Por el lado económico, en primer lugar. Como se sabe, la Cope acaba de ser expulsada del Estudio General de Medios por manipular las encuestas. Eso quiere decir que los anunciantes van a desconfiar de sus índices de audiencia, obligado punto de referencia para la contratación y valoración de las campañas publicitarias.
Pero eso, con ser importante, puede no ser lo esencial. Al margen de que a la Conferencia Episcopal no le haga ninguna gracia que su cadena de emisoras sea tratada como delincuente -y que sus ingresos desciendan por ello-, y al margen de que lo sucedido le lleve a desconfiar de la veracidad de los datos de audiencia que le hacen llegar los responsables correspondientes, está el hecho de que el propio Blázquez y sus congéneres malamente pueden pretender que están apoyando el proceso de paz en Euskadi si su principal altavoz lo pone a caldo a todas horas.

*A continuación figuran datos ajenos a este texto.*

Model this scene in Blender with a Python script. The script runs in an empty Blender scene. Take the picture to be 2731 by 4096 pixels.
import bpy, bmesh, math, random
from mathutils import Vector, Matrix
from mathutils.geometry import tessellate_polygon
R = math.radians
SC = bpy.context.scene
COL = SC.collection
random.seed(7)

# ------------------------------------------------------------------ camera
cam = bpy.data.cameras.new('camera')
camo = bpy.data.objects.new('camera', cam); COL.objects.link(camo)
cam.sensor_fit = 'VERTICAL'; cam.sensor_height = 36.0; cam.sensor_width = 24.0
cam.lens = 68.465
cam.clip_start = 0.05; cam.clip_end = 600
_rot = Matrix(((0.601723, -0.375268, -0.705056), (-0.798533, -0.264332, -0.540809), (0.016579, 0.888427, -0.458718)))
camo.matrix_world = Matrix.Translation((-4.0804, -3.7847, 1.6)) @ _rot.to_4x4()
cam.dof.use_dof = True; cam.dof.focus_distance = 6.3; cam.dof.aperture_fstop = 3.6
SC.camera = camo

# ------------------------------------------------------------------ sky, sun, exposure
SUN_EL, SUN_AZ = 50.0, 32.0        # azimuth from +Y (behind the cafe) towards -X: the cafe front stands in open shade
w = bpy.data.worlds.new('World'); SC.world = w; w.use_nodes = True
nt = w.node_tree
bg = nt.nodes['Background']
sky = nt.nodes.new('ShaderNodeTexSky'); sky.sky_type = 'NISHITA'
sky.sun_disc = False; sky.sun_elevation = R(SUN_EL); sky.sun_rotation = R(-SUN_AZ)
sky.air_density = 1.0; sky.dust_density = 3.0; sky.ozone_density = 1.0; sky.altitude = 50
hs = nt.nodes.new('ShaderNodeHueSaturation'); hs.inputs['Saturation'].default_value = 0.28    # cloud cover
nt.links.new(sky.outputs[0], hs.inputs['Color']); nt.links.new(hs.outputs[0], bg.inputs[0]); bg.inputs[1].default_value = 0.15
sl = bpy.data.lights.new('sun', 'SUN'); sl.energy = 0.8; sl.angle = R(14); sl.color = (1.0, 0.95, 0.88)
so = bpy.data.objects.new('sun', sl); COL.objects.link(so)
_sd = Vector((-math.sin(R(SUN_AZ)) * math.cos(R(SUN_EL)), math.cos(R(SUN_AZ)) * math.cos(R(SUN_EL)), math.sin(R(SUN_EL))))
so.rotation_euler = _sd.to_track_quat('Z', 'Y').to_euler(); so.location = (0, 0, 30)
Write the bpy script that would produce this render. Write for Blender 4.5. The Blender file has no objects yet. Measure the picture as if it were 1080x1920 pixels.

Ahí hay una lucha de líneas. Doy por hecho que el grupo de Jiménez Losantos cuenta con la simpatía de Rouco Varela y la ultraderecha episcopal. Pero ha ido políticamente más lejos de lo que Blázquez y sus menos derechistas apoyos, bien asentados en las diócesis catalanas y vascas -y en algunas más-, pueden dar por bueno. La última declaración del Papa parece reforzar su posición.
Para mí que la troupe de Jiménez Losantos no lo tiene fácil. Lo mismo se encuentra dentro de nada con una suspensión ad divinis, sanción vaticana que se sustancia principalmente en la prohibición de administrar sacramentos. Hostias, por ejemplo.